Book Group Report: White Ivy by Susie Yang

Our book group met last week for our traditional December meeting Book Group Christmas Curry, and in between popadoms and mains we managed to discuss this month’s book.

White Ivy is the debut novel of Chinese-American author Yang, and she surely uses her own history of being born in China and moving to the USA as a child to inform her narrator, Ivy’s story. However, while White Ivy may share elements of the immigrant experience and fitting in, finding an identity and so on, it is also a novel about obsession and has a psychological edge that leads to a shocking conclusion as various secrets are exposed, combining all this into a coming of age novel that morphs into a dark romance.

When Ivy’s parents emigrated to pursue the American Dream, Ivy was left behind with her grandmother Meifeng. Life was hard and she learned how to steal. Later, once Ivy and Meifeng are able to join them in the USA, she soon feels a complete disconnect from her parents, having no idea what they’ve been doing to establish themselves there, and similarly they don’t understand her having effectively been brought up by Meifeng. Her grandmother was our favourite character, wily, and full of her own brand of wisdom – as when she tells Ivy how marriage works – that her father wasn’t her mother’s true love – but an expedient choice.

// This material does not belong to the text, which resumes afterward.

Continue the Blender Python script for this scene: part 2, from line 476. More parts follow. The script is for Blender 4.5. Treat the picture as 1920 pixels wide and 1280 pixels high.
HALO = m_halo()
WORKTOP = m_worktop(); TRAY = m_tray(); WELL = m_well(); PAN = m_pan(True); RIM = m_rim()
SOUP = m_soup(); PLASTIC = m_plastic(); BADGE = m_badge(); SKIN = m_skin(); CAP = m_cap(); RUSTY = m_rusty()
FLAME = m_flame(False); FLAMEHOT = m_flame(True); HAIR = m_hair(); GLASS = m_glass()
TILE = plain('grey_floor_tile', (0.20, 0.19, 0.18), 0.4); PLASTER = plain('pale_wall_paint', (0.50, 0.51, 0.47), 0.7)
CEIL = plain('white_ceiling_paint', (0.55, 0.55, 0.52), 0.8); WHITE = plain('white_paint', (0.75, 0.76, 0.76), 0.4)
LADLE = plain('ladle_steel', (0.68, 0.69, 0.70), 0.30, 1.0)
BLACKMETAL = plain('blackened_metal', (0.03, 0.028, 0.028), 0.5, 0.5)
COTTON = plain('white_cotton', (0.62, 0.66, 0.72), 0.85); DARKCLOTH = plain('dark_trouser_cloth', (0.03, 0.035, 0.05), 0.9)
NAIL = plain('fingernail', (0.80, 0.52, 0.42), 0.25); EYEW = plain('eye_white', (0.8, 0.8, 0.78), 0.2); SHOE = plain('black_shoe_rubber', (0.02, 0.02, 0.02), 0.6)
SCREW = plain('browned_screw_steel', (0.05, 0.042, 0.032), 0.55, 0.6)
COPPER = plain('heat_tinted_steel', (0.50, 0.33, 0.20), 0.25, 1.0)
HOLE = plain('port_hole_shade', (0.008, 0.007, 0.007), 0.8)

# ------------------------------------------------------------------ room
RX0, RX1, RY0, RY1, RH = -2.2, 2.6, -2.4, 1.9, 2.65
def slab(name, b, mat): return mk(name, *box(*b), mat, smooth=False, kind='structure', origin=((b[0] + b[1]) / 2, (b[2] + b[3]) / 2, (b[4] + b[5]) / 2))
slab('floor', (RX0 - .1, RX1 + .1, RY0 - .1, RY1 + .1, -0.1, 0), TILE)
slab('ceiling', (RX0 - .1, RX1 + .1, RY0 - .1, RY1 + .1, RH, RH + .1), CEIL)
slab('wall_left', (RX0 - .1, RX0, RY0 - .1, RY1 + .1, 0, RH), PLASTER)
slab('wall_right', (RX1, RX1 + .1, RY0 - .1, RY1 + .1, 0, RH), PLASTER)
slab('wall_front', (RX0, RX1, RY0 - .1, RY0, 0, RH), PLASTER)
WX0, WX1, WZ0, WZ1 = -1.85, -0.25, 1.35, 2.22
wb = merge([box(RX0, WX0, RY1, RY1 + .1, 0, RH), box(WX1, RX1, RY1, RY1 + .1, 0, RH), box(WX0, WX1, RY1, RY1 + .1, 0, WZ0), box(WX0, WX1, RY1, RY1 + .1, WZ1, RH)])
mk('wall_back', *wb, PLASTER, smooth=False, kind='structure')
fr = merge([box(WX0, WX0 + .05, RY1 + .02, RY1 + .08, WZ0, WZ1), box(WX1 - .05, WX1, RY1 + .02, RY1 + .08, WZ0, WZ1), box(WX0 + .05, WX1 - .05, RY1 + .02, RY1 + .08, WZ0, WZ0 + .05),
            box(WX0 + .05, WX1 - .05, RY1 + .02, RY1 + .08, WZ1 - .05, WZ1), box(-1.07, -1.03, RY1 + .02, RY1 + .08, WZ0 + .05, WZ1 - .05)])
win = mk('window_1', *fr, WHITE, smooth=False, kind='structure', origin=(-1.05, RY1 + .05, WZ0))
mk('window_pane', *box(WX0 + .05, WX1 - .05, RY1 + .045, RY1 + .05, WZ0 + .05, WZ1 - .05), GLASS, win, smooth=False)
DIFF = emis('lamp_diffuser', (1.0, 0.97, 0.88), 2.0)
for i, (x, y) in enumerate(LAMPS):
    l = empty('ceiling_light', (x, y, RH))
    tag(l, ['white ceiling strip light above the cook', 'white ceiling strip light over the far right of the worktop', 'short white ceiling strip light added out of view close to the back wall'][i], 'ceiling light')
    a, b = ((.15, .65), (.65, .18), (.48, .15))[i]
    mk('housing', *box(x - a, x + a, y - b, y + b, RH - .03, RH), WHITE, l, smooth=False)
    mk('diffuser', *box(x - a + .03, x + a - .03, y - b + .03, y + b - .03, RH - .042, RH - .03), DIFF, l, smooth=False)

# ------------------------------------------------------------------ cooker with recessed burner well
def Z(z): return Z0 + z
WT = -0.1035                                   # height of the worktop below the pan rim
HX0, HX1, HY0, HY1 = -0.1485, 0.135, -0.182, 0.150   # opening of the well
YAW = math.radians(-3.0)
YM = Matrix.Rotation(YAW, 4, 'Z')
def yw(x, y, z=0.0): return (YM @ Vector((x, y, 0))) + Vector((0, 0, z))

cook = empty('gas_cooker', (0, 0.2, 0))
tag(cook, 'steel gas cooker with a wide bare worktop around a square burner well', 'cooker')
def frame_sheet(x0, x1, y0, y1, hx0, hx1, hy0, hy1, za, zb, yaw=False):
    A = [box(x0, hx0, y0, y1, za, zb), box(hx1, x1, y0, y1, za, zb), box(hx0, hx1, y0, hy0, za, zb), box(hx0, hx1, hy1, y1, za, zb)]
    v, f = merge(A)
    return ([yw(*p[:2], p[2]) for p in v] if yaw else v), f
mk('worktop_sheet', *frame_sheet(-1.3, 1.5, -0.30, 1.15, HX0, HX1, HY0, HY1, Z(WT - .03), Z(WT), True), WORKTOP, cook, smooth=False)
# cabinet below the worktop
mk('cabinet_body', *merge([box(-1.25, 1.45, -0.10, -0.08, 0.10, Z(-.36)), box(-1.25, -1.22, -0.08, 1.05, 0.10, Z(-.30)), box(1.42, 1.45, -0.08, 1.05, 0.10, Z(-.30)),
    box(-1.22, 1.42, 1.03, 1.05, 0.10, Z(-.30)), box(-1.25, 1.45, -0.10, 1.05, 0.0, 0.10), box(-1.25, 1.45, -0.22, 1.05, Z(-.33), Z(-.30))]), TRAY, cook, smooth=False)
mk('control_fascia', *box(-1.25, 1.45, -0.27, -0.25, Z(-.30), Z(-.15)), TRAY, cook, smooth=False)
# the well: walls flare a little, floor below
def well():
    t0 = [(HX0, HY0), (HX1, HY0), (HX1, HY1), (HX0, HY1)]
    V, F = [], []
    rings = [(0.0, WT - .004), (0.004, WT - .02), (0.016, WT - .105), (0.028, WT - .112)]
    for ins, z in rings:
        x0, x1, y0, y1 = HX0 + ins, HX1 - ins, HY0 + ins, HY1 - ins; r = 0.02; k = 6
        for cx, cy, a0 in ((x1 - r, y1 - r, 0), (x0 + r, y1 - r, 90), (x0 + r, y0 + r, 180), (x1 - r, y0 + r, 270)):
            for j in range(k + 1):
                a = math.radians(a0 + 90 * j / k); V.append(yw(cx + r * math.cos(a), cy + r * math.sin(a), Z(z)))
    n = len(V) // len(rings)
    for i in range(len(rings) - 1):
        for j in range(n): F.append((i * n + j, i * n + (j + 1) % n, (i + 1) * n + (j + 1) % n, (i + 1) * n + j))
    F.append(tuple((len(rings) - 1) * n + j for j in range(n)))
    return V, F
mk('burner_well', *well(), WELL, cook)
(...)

“It’s what I’ve always told you. One successful marriage can feed three generations.” Even a tragic love story, filtered through Meifeng’s eyes, boiled down to food and money.

Meanwhile, at High School, Ivy rather falls for Gabriel, handsome and from a rich family. She wangles her way into a sleepover at his home, telling her parents she’ll be with her friend, the only other Asian girl in the year. She manages to get close to Gabriel for a talk and cuddle, but is caught out by her parents the next morning. When they turn up to take her away angrily, they are met with complete manners and politeness by Gabriel’s folks. Ivy’s punishment is to be sent back to China for the summer – taking the flights that her mother would have used. There, staying with different parts of their family, she experiences both sides of the new China. Her aunt, who picks her up from the airport, is Westernised, lives a rich life of luxury, has a chauffeur and buys Ivy a new wardrobe. At the end of the month Ivy is dreading moving on to the other arm of her family who live in near poverty, and she has to share a bed with her cousin, but surprisingly the girls bond and Ivy is sad to leave in a way, having seen both sides.

It’s a few years later that Ivy encounters Gabriel again. This time she goes all out to snare him, and snare him she does, even though she is an outsider, an immigrant, and will be marrying-up. There’s something about Gabriel that is different too, he’s such a gentle soul. Ivy’s only other real friend is Roux Roman, a Romanian immigrant, a bit of a scallywag. When they met as teenagers Roux was the only one to know about her thieving; there’s an attraction too. Their paths will cross again later.

Meanwhile there are many layers of secrets and lies to be uncovered as the preparations for Ivy and Gabriel’s wedding get underway, and that’s where I’ll leave it.

We all thought the author handled the immigrant experience as well as we’d hoped, also exploiting the differences between the three generations to the plot’s advantage. Some of us worked out some of the secrets to be revealed; I got the main one, but didn’t see the final denouement coming at all.

As a book group choice, this had plenty to discuss. It was well-written and an enjoyable read, if ultimately a novel that won’t stay too long in the memory.